The Three Rivers Trail runs for nearly 40 miles from the small community of Rolfe—named after the early English settler who married Pocahontas—to just west of Eagle Grove. The mostly rural trail is named appropriately for the three rivers it crosses, including the West Fork and East Fork of the Des Moines River and the west branch of the Boone River, and is ideal for those seeking peace and solitude.

 

Starting in Rolfe at the small trailhead and parking area, you’ll head southeast on a flat route with little to no grade. For those wishing to bike, the town of Rolfe offers a bike-share program; look for the bike station at the J.B. Wilcox Shelter and Picnic Area at the trailhead. During the first 16.5 miles to Humboldt, you’ll head over the West Fork Des Moines River and through prairie and farmland, crossing many railroad trestles along the way. Just before the trail crosses Pilot Creek Road, look for a sizable historical marker denoting the site of a battle between the Winnebago and Sioux Indians in 1854 to control the area’s abundant resources. Here, you’ll also find a parking lot, a pit toilet, and a picnic shelter.

 

Be sure you stock up on water and snacks for your journey, as there are no food amenities or public water fountains along this stretch. 

 

After Jerry Hatcher Road in Humboldt, you can curve left onto a separate, 6-mile spur trail that extends north to open farmland (note that there’s no outlet at the spur’s end) or south to Frank A. Gotch State Park, a 67-acre campsite, and the confluence of the East and West Forks of the Des Moines River. Back on the main trail in Humboldt, the trail continues southeast to Dakota City and passes the Humboldt County Historical Museum—a complex of historical buildings reflecting early life in the county—located at the southern end of the Dakota City Memorial Park & Campground. Most prominent is the 13-room mill farmhouse built in 1879. You’ll then cross the East Fork Des Moines River before continuing to more rural settings once again.

 

The trail continues through trees and farmland, crosses over the last of its namesakes, the Boone River, and ends abruptly about 1.5 miles west of the small town of Eagle Grove, at Calhoun Avenue. There are no amenities at this end of the trail, and trail users who wish to enter town must take local roads.

Parking and Trail Access

To reach the western trailhead in Rolfe from US 169 heading north, turn left onto 270th St., and go 11 miles. Continue onto 570th St. for 5 miles, and then turn right onto 290th Ave. Go 10.1 miles, and turn right onto 470th St. After 1 mile, turn left onto 300th Ave. Go 0.3 mile, and look for the small trailhead on the right (just before the road curves left and becomes Railroad St.).

 

To reach parking south of Humboldt from Fort Dodge on US 169 heading north, turn right onto 120th St.; go 2 miles, and turn left onto National Ave. After 2 miles, continue onto 100th St./280th St. for 0.2 mile, and then continue onto Lone Tree Road for 3.5 miles. Turn left into the parking area where the trail intersects the road. 

 

To reach parking at the eastern endpoint from Webster City on IA 17, take IA 17 N for 13.5 miles. Turn left onto W. Broadway St., go 0.9 mile, and continue onto 270th St. Turn right onto Calhoun Ave. After 1.3 miles, look for a small parking area to your left, where the trail begins.
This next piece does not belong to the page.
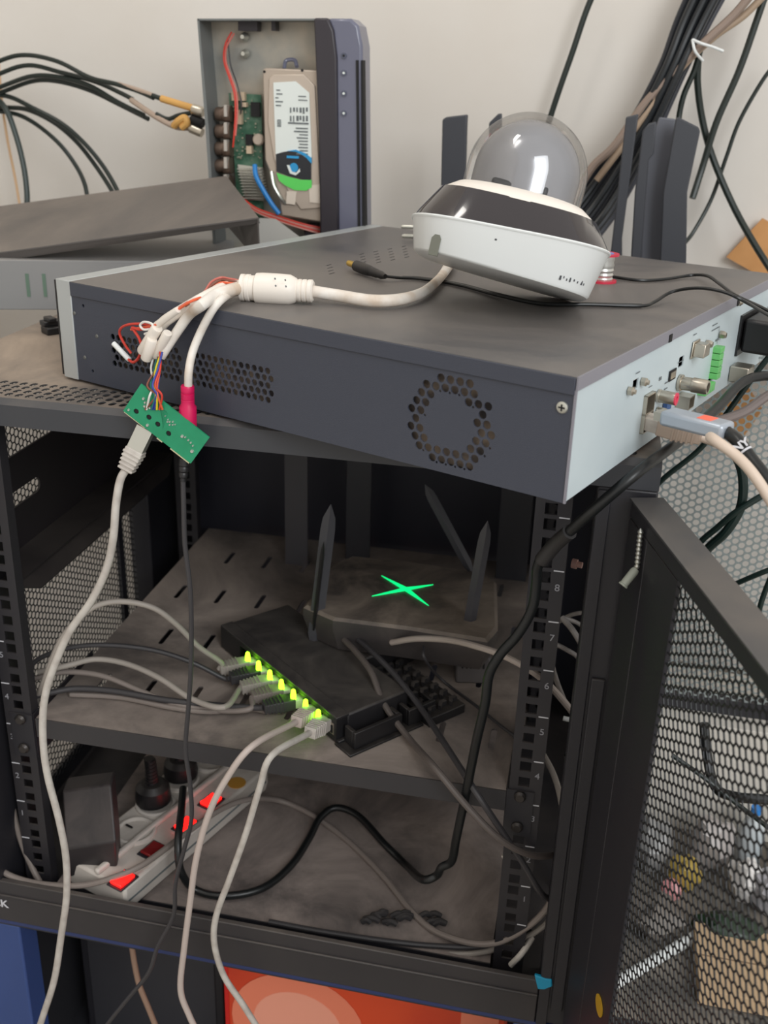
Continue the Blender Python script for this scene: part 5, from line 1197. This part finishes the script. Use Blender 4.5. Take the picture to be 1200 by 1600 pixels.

Three Rivers Trail Reviews

I run this trail at least 4-5 times a week and I never get tired of it. My route usually consists of the miles between the trailhead in Rolfe and a few miles outside of Bradgate. It is a quite and easy run. There are cricks and rivers all along this route which provide many wildlife spotting.
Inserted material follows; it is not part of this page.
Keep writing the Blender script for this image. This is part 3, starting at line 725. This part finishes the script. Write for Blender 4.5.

I would highly recommend this trail to anyone!

I rode the last 5-6 miles at the west end of Three River Trail, up and back, from Bradgate to Rolfe (in my quest to bike in all 99 counties!). I found it peaceful/serene and beautiful. The crushed limestone rode very well and there several places for photo opps. Another plus is the R/R (restroom) availability in Melson Park half way between the two towns as well as the J&B Wilcox Shelter at the end of the trail in Rolfe. Bradgate has a very friendly park-art at a shelter where you can take a moment - and a photo! I definitely want to be returning to finish the trail someday!

We rode the trail from Humboldt to Rolfe. Most of our riding is on road bikes but for this day we took our 29ers. We were shocked how quiet this trail was for a nice Saturday. We only met 3 other bikes in 40 miles on the trail and only a handfull of runners/walkers. This trail is great and very well maintained with trailside rest stops in Rutland and Bradgate before arriving in Rolfe. We had lunch at the Community Pub before heading back to Humboldt. Very nice views along this trail! Look forward to going back and riding from Humboldt to Eagle Grove next time.

Accordion

Looking for a new overnight adventure, we discovered the Three Rivers Trail. With no real reviews to read and only one picture, we were skeptical and not expecting much. Arriving in Rolfe shortly after lunch, we unloaded our bikes and began our trek eastward. The trail is very well maintained and consists of well-packed crushed limestone. We were pleasantly surprised to see the trail lined with bushes, trees and native grasses & wild flowers; as well as beautiful views of the rivers, birds, deer and other wildlife. There are also a number of rest areas & facilities provided along the way. If you are looking for a quiet, peaceful cycling day, you will enjoy this trail.